RAMALLAH (AFP) – In the occupied West Bank, Hafeth Ghazawneh waits in quiet frustration for customers to visit his falafel stall, which has been deserted since the October 7, 2023 Hamas attacks in Israel.
His breakfast and lunch offerings were popular with craftsmen from workshops near Al-Bireh, the twin city of Ramallah, before the Israel-Hamas war broke out.
“Now they’re bringing their meals from home because the situation is so difficult,” Ghazawneh tells AFP, fearing he will have to shut up shop if the war in the Gaza Strip continues.
Ghazawneh said his income has plummeted from around ILS7,000 (USD1,850) per month to just about ILS2,000 (USD530).
His worsening situation reflects the current status of the West Bank economy, which is in tatters as the war in Gaza rages.
The conflict erupted after Hamas attacked southern Israel on October 7, resulting in the deaths of around 1,140 people in Israel, mostly civilians, according to an AFP tally based on the latest Israeli figures.
Israel’s blistering retaliation has killed at least 24,448 people, around 70 per cent of them women, children and adolescents, according to the Hamas government’s health ministry in Gaza.
The World Bank has estimated that the West Bank’s gross domestic product could fall by six per cent this year, while the International Labour Organization said 32 per cent of jobs have already been lost.
The unemployment rate has skyrocketed to 30 per cent, up from 14 per cent before the war, according to a researcher at the French Institute for the Near East (Ifpo), Taher al-Labadi.
Israel has also withdrawn 130,000 work permits from Palestinians in the West Bank, leaving many with no source of income.
The three million Palestinians living in the West Bank, which Israel has occupied since 1967, are not allowed to travel to Israel without a permit.
Manager of a household products and cosmetics factory in Ramallah, Bishara Jubran considers himself extremely lucky because he has been able to keep all 70 of his employees on the books.
But his business has stopped producing soaps made from Dead Sea ingredients which he used to be able to sell to hotels.
As the war rages and visitors stay away, he estimates his losses at USD200,000 last year.
He keeps his factory afloat by selling washing powder and other household products to the Palestinian market.
But none of his goods are allowed into Gaza, a key market that used to make up 20 per cent of his sales.
In the West Bank, transport costs have increased because of a growing number of checkpoints and the sealing off of certain towns by the Israeli army, Bishara said.
“Many times the truck leaves and it takes them like four or five hours to reach… the north in Nablus to find out that he cannot enter the city. So he just comes back,” he said.
Now he makes a delivery every two or three days which is down from two a day before the war.

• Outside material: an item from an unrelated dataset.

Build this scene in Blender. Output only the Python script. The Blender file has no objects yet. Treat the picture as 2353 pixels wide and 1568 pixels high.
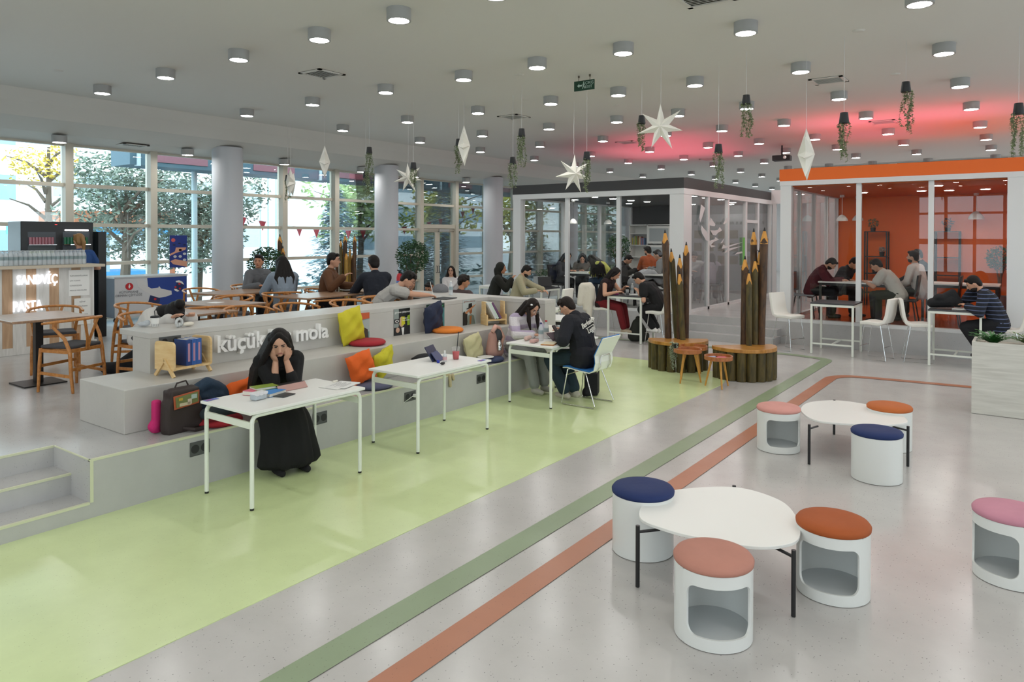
import bpy, math, random
import numpy as np
from mathutils import Vector, Matrix, Euler

# ---------------------------------------------------------------- camera, world, exposure
SC = bpy.context.scene
COL = SC.collection
W_PX, H_PX = 2353.0, 1568.0
CAM_F, CAM_CY, CAM_PITCH, CAM_ROLL, CAM_YAW, CAM_H = 1647.11, 560.51, 0.00985, 0.00203, 0.62967, 2.0506

def cam_axes():
    p, r, y = CAM_PITCH, CAM_ROLL, CAM_YAW
    f = Vector((-math.sin(y)*math.cos(p), math.cos(y)*math.cos(p), -math.sin(p)))
    rt = Vector((math.cos(y), math.sin(y), 0)); up = rt.cross(f)
    c, s = math.cos(r), math.sin(r)
    return c*rt + s*up, -s*rt + c*up, f
CR, CU, CF = cam_axes()
CO = Vector((0, 0, CAM_H))
cd = bpy.data.cameras.new('camera')
cam = bpy.data.objects.new('camera', cd); COL.objects.link(cam)
cam.matrix_world = Matrix(((CR.x, CU.x, -CF.x, 0), (CR.y, CU.y, -CF.y, 0), (CR.z, CU.z, -CF.z, CAM_H), (0, 0, 0, 1)))
cd.sensor_fit = 'HORIZONTAL'; cd.sensor_width = 36.0
cd.lens = 36.0*CAM_F/W_PX
cd.shift_y = -(H_PX/2 - CAM_CY)/W_PX
cd.clip_start = 0.05; cd.clip_end = 300
SC.camera = cam
SC.view_settings.view_transform = 'Standard'
SC.view_settings.look = 'None'
SC.view_settings.gamma = 1
SC.view_settings.use_curve_mapping = False
SC.view_settings.exposure = 0.0
try:
    SC.cycles.use_light_tree = True
    SC.cycles.max_bounces = 7; SC.cycles.diffuse_bounces = 3; SC.cycles.glossy_bounces = 3
    SC.cycles.transparent_max_bounces = 16; SC.cycles.transmission_bounces = 4
    SC.cycles.caustics_reflective = False; SC.cycles.caustics_refractive = False
    SC.cycles.sample_clamp_indirect = 3.0
except Exception:
    pass
wd = bpy.data.worlds.new('overcast_sky'); SC.world = wd; wd.use_nodes = True
_nt = wd.node_tree; _bg = _nt.nodes['Background']
_bg.inputs[0].default_value = (0.80, 0.93, 1.0, 1); _bg.inputs[1].default_value = 5.5

LAMP_POWER = 81.0     # emission strength of the round ceiling lights

# a point of the place seen at a pixel of the photograph, on a known plane
def ray(px, py): return CF + CR*((px-W_PX/2)/CAM_F) - CU*((py-CAM_CY)/CAM_F)
def at_z(px, py, z): d = ray(px, py); return CO + d*((z-CAM_H)/d.z)
def at_x(px, py, x): d = ray(px, py); return CO + d*(x/d.x)
def at_y(px, py, y): d = ray(px, py); return CO + d*(y/d.y)
def at_d(px, py, dep): return CO + ray(px, py)*dep
def z_at(px, py, x, y):
    d = ray(px, py); t = (x*d.x+y*d.y)/(d.x*d.x+d.y*d.y); return CAM_H + d.z*t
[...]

Such factors have led to a contraction of the economy, which is now operating at 50 per cent of its original capacity, according to president of the Palestinian Chamber of Commerce, Abdo Idris.
The Palestinian economy was already “asphyxiated” and highly dependent on Israel before the war, researcher Labadi said.

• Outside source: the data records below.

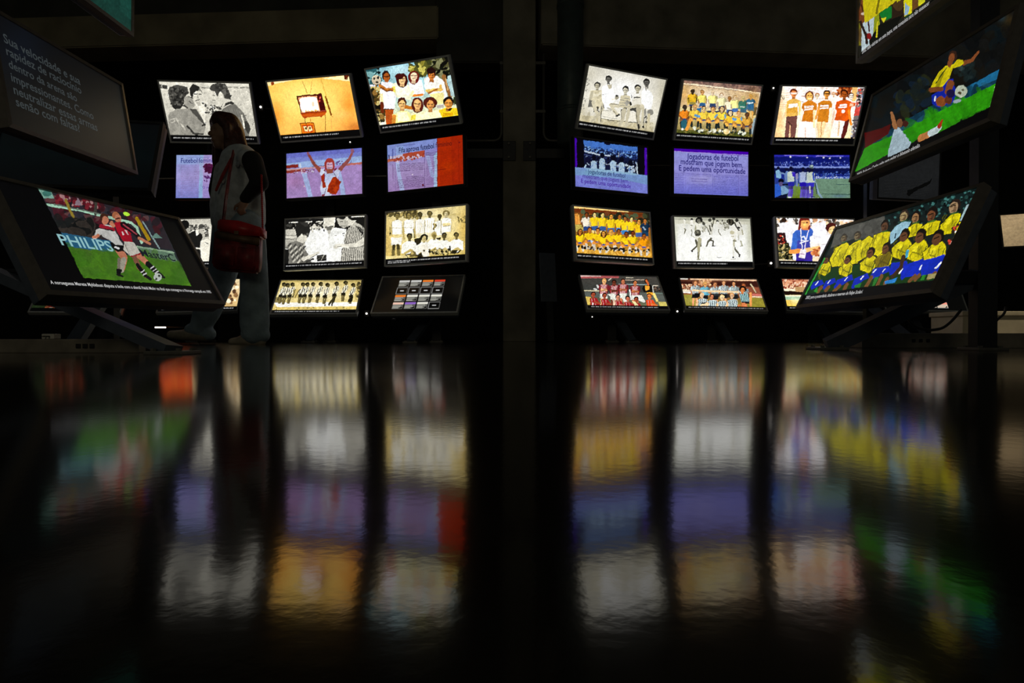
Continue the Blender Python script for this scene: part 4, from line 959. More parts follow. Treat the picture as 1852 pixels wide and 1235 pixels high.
for x, y, c, sh, sk in ((335, 275, (226, 216, 196), (40, 70, 130), (130, 66, 26)), (470, 270, yl, (50, 90, 150), (240, 206, 130)), (605, 275, yl, (50, 90, 150), (240, 200, 120)), (752, 300, yl, (60, 110, 160), (222, 150, 60)), (895, 300, yl, (70, 130, 190), (190, 110, 40)), (992, 335, yl, (60, 130, 190), (180, 110, 50)), (1104, 340, yl, (60, 60, 50), (240, 206, 130)), (1230, 380, (240, 190, 20), (70, 100, 160), (222, 150, 60)), (1338, 370, (20, 50, 76), (20, 60, 90), (200, 120, 50))):
    p.fig(x, y, 36, c, sh, sk, (36, 26, 16), 'stand')
p.L([(1310, 480), (1340, 520)], 26, (150, 170, 190))
for x, y, sk, kd in ((228, 560, (196, 116, 40), 'long'), (390, 530, (200, 120, 46), 'short'), (525, 545, (214, 140, 60), 'short'), (620, 590, (220, 150, 60), 'long'), (748, 560, (236, 170, 80), 'short'), (878, 560, (170, 96, 36), 'short'), (1012, 605, (150, 76, 24), 'short'), (1125, 590, (130, 60, 20), 'short'), (1318, 640, (170, 90, 30), 'short')):
    hair = (60, 26, 14) if x != 748 else (150, 76, 20)
    p.fig(x, y, 38, (240, 196, 20) if x != 1318 else (236, 150, 10), (60, 80, 150), (222, 140, 50), hair, 'squat', kd, (214, 206, 186)).head(x, y, 38, sk, hair, kd)
p.specks([(200, 800), (1400, 870), (1410, 920), (210, 850)], [(36, 26, 20), (60, 40, 24), (24, 20, 18), (190, 180, 160)], 80, 16).P([(400, 710), (460, 710), (420, 760)], (170, 190, 220))
p.noise(.045).caption(.02, .94)
PICS['R31'] = (p, .22, 1.0)

# --- players training on a pale ground
p = pic((1205, 380, 10.583), [(145, 130), (1598, 165), (1650, 982), (190, 968)])
p.bg((206, 206, 194), (236, 236, 232), (236, 236, 230))
p.P([(145, 130), (1598, 165), (1600, 220), (150, 190)], (176, 176, 158)).P([(150, 190), (1600, 220), (1602, 280), (155, 260)], (206, 204, 186)).glow(1600, 500, 90, 500, (190, 190, 168), .9).glow(170, 500, 70, 500, (206, 206, 186), .8)
D = (36, 36, 32)
mdl = (190, 188, 166)


def run(p, x, y, k, legs, body=None, torso=(226, 226, 218)):
    p.P([(x - 1.2 * k, y + 1.2 * k), (x + 1.1 * k, y + 1.1 * k), (x + 1.0 * k, y + 4.2 * k), (x - 1.1 * k, y + 4.2 * k)], torso)
    p.L([(x - 1.3 * k, y + 1.4 * k), (x - 1.8 * k, y + 3 * k)], .5 * k, (170, 168, 150)).L([(x + 1.2 * k, y + 1.4 * k), (x + 1.6 * k, y + 3 * k)], .5 * k, (150, 148, 130))
    for a in legs:
        p.L(a, (k * .6, k * .35), (120, 118, 100))


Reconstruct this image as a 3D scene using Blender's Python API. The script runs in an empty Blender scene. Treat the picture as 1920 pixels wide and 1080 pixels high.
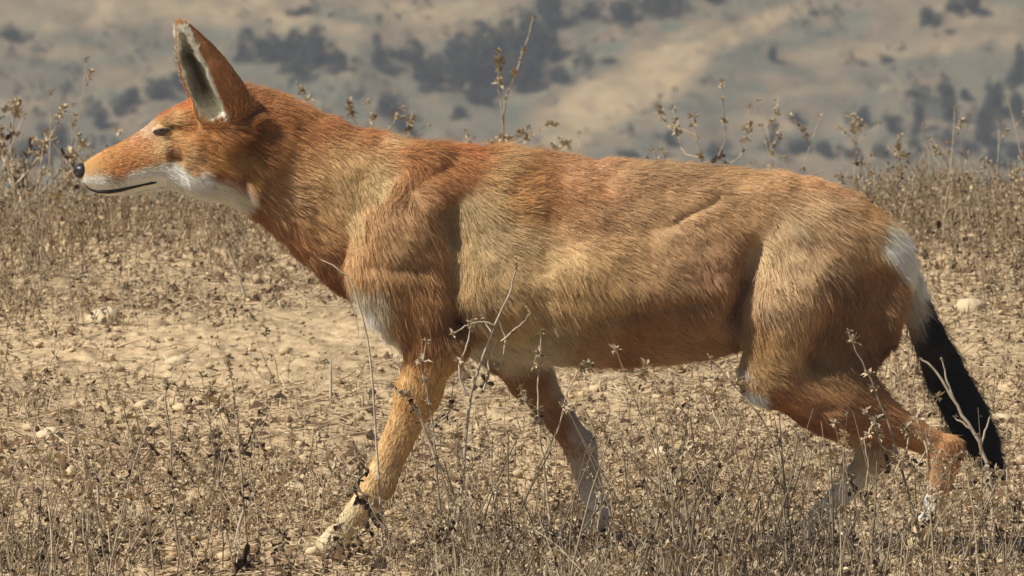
import bpy, math, random
import numpy as np
from mathutils import Vector, Matrix
from mathutils.kdtree import KDTree
from mathutils.bvhtree import BVHTree

SC = bpy.context.scene
COL = SC.collection

# ------------------------------------------------------------------ camera, sky, sun
CAM = np.array([0.0, -12.0, 1.3])
AIM = np.array([0.0, 0.0, 0.3125])
cd = bpy.data.cameras.new('camera'); cam = bpy.data.objects.new('camera', cd); COL.objects.link(cam)
DIST = float(np.linalg.norm(AIM - CAM))
cam.location = CAM
cam.rotation_euler = Vector(AIM - CAM).to_track_quat('-Z', 'Y').to_euler()
cd.sensor_width = 36.0
cd.lens = 36.0 * DIST / 1.2
cd.clip_start = 0.1; cd.clip_end = 2000
cd.dof.use_dof = True
cd.dof.focus_distance = DIST - 0.05
cd.dof.aperture_fstop = 42
SC.camera = cam

SUN_DIR = Vector((-0.60, -0.225, 0.77)).normalized()      # towards the sun
SUN_EL = math.asin(SUN_DIR.z)
SUN_AZ = math.atan2(SUN_DIR.x, SUN_DIR.y)
w = bpy.data.worlds.new('World'); SC.world = w; w.use_nodes = True
nt = w.node_tree
bg = nt.nodes['Background']
sky = nt.nodes.new('ShaderNodeTexSky'); sky.sky_type = 'NISHITA'; sky.sun_disc = False
sky.sun_elevation = SUN_EL; sky.sun_rotation = SUN_AZ
sky.altitude = 3000; sky.dust_density = 1.5
nt.links.new(sky.outputs[0], bg.inputs[0]); bg.inputs[1].default_value = 0.052
sl = bpy.data.lights.new('sun', 'SUN'); sun = bpy.data.objects.new('sun', sl); COL.objects.link(sun)
sl.energy = 5.0; sl.angle = math.radians(0.53); sl.color = (1.0, 0.95, 0.87)
sun.rotation_euler = SUN_DIR.to_track_quat('Z', 'Y').to_euler()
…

Under the Oslo Accords of the 1990s, it was agreed that a political status quo would be maintained and Palestinians were promised economic development.
But this status quo was undermined by Israel’s “colonisation of the West Bank”, Labadi said, lamenting that Palestinian economic development “did not take place”.
As a result, in times of crisis, the increasingly fragile Palestinian economy finds itself “deprived of all its resources and with a very limited capacity for resilience”, he said.
Israel controls the borders of the West Bank and collects taxes on Palestinian products, which usually must then be passed on to the Palestinian Authority.
But since October 7, those taxes have not been paid.
As of December, Israel had not paid a total of ILS2 billion in taxes imposed on Palestinian products, according to the Palestinian finance ministry.
The Palestinian Authority has struggled to pay public servants since the taxes were withheld.
Civil servants told AFP their salaries for December have still not been paid.
In October, they received 50 per cent of their wages, and 65 per cent in November.
“The fear of the unknown is killing us,” Jubran said. “We don’t know if we’ll even be able to go to work tomorrow.”